China’s market meltdown: how should corporate treasurers respond to a falling yuan?

If the yuan continues to fall further in the coming months, then other currencies are likely to fall too. All in all, it’s not looking good for investors exposed to China. 

If the yuan continues to fall further in the coming months, then other currencies are likely to fall too. All in all, it’s not looking good for investors exposed to China. 

With China’s economy and currency in troubled times, Natasha Lala of OANDA Solutions for Business explains how corporate treasurers exposed to the yuan can best manage their business through the market turmoil.

 

A volatile cocktail of shock government devaluations, unpredictable equity markets and sinking commodity prices, has significantly hit the value of the Chinese yuan, leaving many investors with a major headache. It appears that efforts to bring stability to the currency, such as the Chinese Government relinquishing some of its control over the yuan to the markets, has done little to change things – despite the IMF designating the yuan as an elite global currency, alongside the dollar, sterling and the euro.

The fear is that the weaker yuan could lead other nations to devalue – potentially triggering a global currency war. Already this month, we have seen Japan devalue its yen in the hope of boosting consumer spending. Therefore, if the yuan continues to fall further in the coming months, then other currencies are likely to fall too. All in all, it’s not looking good for investors exposed to China.

But investors aren’t the only ones worried, corporate treasurers exposed to China have equal cause for concern – as tasks including getting accurate prices and hedging foreign exchange (FX) exposures must seem like quite a tall order. In light of this, how exactly should these corporate treasurers go about dealing with the current market volatility?

Before finding an answer, it’s worth exploring the type of businesses in question and what goods they buy and sell from China. For example, sluggish industrial growth is continuing to hurt companies that export brent crude oil, copper, aluminium, platinum and Iron ore, all of which have sunk like stone. However, on the flip side, international retailers may be seeing some growth spurts as Chinese consumption increases thanks to the weak yuan. Regardless of the type of corporate and the situation they may find themselves in, everyone has to consider whether they have sufficient data and tools in place to properly monitor their risk.

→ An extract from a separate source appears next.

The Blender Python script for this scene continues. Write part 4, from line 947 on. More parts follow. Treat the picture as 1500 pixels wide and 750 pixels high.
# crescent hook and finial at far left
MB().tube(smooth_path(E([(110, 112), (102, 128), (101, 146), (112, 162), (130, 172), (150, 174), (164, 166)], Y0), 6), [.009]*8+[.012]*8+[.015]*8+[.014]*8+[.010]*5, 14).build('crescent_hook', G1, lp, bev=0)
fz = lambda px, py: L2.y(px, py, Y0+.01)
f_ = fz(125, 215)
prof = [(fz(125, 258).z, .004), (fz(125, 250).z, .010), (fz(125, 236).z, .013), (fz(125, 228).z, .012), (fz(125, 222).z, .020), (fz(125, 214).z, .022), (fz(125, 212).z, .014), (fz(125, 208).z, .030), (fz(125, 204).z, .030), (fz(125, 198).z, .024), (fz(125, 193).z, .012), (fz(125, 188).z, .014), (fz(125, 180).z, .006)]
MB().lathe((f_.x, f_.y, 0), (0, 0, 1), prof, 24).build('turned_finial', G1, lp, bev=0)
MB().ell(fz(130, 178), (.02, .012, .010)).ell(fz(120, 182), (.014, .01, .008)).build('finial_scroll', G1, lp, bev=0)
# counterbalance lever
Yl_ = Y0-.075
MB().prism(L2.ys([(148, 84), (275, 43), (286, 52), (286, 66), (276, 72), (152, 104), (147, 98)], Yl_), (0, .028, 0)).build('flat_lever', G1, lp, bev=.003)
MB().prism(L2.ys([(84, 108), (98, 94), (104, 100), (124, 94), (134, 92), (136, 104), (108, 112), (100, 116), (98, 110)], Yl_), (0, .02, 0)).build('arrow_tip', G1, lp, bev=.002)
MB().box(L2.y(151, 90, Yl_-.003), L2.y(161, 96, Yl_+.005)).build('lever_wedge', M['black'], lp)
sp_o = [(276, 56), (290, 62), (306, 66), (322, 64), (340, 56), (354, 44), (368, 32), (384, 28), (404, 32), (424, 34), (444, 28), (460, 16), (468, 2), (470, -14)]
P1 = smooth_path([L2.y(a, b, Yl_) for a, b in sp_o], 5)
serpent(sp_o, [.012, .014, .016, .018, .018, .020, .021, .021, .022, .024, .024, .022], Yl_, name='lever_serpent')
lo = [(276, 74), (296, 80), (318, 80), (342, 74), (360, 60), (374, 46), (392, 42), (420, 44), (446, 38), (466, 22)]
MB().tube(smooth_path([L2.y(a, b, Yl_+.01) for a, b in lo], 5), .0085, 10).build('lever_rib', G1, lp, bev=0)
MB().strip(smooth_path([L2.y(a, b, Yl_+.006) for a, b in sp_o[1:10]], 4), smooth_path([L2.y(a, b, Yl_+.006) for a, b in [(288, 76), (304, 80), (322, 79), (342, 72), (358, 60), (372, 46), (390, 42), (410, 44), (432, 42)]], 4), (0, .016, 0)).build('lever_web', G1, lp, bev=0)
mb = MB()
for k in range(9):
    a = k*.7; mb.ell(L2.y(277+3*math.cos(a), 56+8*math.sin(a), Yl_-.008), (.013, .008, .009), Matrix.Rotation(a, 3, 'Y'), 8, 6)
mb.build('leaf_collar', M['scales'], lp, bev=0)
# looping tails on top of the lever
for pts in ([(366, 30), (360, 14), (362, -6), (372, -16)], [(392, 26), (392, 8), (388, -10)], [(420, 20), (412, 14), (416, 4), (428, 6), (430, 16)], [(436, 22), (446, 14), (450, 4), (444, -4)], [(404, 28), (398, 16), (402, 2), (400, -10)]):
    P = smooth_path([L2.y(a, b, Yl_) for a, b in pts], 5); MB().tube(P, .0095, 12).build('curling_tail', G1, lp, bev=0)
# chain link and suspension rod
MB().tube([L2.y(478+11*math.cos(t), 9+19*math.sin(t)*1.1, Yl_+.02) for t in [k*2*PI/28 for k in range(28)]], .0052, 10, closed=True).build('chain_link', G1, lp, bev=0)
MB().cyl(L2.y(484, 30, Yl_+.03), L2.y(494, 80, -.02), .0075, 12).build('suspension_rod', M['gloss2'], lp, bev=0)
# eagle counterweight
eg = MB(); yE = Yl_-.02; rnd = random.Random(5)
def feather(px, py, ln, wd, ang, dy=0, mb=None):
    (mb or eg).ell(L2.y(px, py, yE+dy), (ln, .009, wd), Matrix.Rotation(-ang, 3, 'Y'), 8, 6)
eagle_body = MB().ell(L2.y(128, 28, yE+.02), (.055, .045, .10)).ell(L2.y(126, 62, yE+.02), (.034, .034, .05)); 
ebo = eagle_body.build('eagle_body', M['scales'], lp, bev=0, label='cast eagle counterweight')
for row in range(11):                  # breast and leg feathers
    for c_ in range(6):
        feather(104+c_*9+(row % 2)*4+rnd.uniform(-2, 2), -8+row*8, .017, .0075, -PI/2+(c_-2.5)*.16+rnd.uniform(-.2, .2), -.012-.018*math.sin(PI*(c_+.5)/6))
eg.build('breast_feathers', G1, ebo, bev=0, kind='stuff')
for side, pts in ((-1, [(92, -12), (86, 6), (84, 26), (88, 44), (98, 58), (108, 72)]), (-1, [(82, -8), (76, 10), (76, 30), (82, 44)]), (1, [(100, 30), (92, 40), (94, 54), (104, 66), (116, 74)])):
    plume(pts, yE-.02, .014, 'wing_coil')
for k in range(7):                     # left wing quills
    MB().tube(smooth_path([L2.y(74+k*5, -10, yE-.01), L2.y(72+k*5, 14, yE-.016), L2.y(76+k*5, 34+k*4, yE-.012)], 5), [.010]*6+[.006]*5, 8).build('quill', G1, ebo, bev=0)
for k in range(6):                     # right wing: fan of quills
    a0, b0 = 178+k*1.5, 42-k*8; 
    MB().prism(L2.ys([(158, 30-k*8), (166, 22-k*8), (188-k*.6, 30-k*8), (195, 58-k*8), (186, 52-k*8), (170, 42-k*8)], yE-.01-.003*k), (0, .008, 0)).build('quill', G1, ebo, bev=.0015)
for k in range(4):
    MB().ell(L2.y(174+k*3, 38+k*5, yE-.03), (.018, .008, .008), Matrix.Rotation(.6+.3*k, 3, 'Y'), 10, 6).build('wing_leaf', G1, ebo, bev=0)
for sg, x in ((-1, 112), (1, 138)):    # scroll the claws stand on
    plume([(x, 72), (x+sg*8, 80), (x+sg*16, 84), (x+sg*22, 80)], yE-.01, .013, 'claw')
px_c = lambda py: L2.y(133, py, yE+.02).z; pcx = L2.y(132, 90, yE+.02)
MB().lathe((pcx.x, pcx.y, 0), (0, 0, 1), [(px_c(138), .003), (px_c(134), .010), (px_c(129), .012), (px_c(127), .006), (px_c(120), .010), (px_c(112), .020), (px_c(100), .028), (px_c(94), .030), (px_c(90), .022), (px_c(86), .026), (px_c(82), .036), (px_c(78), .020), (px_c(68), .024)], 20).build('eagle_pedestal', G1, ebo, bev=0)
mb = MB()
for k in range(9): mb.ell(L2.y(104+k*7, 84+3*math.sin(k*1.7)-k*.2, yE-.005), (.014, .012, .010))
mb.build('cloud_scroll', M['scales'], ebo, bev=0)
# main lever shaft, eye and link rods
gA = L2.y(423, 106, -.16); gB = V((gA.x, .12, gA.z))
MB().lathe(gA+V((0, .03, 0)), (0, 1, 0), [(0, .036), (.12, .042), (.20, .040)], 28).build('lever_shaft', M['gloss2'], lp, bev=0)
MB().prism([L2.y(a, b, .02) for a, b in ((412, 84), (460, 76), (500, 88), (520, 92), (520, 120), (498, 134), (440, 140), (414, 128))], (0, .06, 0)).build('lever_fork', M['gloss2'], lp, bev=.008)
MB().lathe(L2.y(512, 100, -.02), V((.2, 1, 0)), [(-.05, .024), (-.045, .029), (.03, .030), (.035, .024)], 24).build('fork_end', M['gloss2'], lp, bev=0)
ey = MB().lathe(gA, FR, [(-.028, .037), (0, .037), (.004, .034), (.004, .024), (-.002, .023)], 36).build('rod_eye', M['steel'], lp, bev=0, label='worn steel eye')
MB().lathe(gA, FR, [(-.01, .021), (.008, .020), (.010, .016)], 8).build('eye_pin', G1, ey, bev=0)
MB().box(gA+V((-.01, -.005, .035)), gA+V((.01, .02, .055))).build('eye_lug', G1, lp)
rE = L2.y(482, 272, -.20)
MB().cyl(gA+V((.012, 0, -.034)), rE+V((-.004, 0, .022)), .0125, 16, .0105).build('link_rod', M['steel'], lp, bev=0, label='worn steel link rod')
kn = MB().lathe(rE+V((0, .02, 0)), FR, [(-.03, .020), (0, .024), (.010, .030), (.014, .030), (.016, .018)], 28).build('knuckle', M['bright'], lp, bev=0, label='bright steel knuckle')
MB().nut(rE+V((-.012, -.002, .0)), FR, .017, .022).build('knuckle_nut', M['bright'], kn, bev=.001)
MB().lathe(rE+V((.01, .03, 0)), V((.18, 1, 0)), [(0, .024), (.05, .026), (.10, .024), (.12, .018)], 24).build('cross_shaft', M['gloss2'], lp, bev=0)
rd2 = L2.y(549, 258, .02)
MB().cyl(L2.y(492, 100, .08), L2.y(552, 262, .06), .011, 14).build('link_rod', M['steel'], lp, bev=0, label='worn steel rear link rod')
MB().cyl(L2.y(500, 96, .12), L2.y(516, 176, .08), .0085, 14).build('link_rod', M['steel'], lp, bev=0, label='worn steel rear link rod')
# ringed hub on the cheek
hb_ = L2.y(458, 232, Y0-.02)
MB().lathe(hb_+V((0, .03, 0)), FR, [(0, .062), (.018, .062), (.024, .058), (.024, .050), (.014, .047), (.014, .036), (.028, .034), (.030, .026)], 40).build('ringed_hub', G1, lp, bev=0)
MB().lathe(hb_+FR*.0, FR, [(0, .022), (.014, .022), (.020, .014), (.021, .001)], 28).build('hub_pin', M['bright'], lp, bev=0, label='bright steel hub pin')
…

The first step for these firms is to ensure that they have automated data feeds for FX rates so they have the most accurate prices. It is also crucial that treasurers get a broad range of prices, especially for those dealing with a single bank to get pricing information. When a major market like China is in a period of high volatility, a treasurer needs to see more than one source to get the best price in line with market consensus. But in order to get this accurate rate, a treasurer really needs a broader view of what is going on. This involves analysing different currency pairs, including USD/CNY and GBP/CNY, and any event that that could affect their value – like an unexpected decision by the US Fed moving to negative interest rates.

However, even with more pricing options and automation, treasurers may still be uncertain about their approach to hedging in this volatile environment. If this is the case, they might wish to consider performing a stress test that analyses how their hedging strategies have performed during previous periods of prolonged market volatility. That may not cover one completely, but it can help to instil some confidence in the model and highlight where the gaps are.

Today it’s all about China, but this could just be the beginning of things to come. From oil prices, to geopolitical turmoil and unanticipated devaluations, a host of external developments will continue to influence how currencies move. For corporate treasury teams looking to manage the next wave of market volatility, the situation in China is a timely reminder of the need to reassess their approach to hedging as well as the importance of accessing a wider pool of prices to make more informed decisions.